Working data
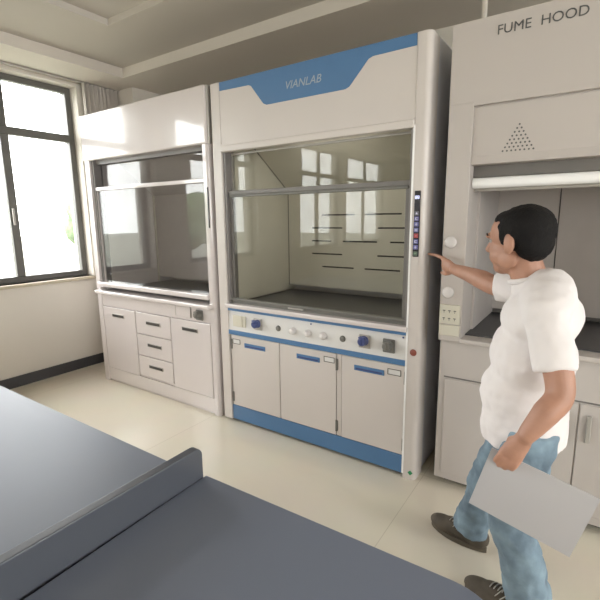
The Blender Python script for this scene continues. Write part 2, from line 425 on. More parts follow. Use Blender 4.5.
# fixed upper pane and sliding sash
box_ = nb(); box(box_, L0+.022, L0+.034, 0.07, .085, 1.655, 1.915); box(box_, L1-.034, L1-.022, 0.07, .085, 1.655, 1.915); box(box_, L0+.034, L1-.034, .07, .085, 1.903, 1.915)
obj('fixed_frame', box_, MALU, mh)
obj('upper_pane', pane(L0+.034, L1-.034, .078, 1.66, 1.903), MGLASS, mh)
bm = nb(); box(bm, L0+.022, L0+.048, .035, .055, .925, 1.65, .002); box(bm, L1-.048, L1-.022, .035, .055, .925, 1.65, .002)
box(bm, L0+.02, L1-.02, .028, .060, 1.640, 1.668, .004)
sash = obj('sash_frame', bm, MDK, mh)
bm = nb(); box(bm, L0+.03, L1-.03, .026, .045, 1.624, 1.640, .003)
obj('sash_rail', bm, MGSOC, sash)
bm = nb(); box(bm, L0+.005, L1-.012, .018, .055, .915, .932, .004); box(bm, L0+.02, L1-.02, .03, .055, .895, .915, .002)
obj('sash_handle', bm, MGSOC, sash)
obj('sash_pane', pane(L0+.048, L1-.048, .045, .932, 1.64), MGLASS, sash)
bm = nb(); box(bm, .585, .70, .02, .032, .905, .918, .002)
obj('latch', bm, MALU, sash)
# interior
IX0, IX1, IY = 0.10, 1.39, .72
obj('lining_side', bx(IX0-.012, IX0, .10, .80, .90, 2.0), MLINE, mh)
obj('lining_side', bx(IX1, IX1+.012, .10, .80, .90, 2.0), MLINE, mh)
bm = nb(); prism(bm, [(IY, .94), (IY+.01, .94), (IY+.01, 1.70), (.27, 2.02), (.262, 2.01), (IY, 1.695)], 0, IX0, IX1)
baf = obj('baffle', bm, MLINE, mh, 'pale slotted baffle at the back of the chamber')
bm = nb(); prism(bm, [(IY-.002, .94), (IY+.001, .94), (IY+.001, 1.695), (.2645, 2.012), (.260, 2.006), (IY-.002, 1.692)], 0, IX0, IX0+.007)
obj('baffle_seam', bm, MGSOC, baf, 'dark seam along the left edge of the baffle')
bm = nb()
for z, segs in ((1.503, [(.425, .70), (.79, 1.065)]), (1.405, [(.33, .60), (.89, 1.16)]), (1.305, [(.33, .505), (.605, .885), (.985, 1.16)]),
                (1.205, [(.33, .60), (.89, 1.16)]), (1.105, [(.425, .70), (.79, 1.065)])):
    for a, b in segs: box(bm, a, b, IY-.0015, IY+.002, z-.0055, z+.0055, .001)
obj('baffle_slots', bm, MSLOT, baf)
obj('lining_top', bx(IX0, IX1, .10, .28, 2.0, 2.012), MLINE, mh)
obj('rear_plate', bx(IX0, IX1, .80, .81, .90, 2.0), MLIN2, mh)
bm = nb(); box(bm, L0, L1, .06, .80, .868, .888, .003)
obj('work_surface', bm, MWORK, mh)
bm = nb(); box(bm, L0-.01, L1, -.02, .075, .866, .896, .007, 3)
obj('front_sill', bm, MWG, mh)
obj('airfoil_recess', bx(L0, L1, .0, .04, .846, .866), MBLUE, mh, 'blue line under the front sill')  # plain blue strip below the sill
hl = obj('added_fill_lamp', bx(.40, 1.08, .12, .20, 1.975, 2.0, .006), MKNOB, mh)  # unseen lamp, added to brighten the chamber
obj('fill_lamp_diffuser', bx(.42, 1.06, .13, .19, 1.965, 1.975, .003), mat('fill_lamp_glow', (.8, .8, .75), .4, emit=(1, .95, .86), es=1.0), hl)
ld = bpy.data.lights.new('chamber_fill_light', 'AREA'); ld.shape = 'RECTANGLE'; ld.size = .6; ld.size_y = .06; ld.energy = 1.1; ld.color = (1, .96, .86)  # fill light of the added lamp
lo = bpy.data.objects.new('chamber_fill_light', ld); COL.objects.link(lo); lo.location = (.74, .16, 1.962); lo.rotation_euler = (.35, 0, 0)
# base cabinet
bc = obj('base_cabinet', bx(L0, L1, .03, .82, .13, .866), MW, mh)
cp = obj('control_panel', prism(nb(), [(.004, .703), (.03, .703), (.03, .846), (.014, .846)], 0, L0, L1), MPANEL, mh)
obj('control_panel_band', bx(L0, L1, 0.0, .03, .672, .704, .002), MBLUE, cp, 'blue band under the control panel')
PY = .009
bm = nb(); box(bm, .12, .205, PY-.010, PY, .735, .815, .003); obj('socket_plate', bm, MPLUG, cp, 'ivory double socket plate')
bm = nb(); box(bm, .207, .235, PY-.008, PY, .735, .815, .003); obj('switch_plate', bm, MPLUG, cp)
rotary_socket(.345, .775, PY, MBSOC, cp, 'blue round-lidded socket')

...

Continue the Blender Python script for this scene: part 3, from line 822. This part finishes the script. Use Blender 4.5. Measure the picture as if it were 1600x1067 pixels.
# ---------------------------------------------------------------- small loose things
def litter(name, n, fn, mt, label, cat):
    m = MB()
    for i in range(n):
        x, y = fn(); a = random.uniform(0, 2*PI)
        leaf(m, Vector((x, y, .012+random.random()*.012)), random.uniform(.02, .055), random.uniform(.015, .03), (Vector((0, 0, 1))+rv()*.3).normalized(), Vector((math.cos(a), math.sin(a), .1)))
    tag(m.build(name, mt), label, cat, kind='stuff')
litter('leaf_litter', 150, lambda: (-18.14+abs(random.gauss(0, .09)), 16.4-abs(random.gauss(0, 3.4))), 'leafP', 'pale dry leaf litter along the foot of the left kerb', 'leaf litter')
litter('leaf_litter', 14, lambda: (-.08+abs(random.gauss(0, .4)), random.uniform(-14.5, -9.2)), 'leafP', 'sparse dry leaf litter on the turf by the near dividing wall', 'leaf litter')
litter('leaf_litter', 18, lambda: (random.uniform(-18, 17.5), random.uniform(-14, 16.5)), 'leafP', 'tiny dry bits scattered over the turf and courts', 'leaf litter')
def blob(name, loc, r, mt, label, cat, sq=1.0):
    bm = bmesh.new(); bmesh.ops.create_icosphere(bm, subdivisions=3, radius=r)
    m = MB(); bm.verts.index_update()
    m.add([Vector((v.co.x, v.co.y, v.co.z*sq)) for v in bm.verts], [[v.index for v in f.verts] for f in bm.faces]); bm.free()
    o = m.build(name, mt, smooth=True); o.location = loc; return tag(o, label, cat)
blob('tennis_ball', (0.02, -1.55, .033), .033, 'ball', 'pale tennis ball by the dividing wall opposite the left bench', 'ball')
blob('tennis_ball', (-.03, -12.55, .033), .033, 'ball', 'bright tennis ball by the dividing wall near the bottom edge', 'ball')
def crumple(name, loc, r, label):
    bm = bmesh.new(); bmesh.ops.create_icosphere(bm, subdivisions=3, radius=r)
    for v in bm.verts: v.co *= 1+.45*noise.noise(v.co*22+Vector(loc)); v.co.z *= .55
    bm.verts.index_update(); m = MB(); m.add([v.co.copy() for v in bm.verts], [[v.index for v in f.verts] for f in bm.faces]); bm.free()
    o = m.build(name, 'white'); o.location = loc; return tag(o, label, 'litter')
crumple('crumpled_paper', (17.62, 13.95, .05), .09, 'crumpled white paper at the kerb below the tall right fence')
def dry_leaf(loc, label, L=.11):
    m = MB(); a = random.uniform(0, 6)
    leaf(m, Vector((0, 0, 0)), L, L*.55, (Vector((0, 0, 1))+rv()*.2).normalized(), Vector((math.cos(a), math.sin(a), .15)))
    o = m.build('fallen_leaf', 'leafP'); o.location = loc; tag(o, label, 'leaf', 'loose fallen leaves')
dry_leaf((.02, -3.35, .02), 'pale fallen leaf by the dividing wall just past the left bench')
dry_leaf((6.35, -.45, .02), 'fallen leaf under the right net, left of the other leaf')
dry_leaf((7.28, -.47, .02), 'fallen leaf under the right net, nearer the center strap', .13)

Work to complete
State how many lines above include the word "from", and nothing more.

Response
2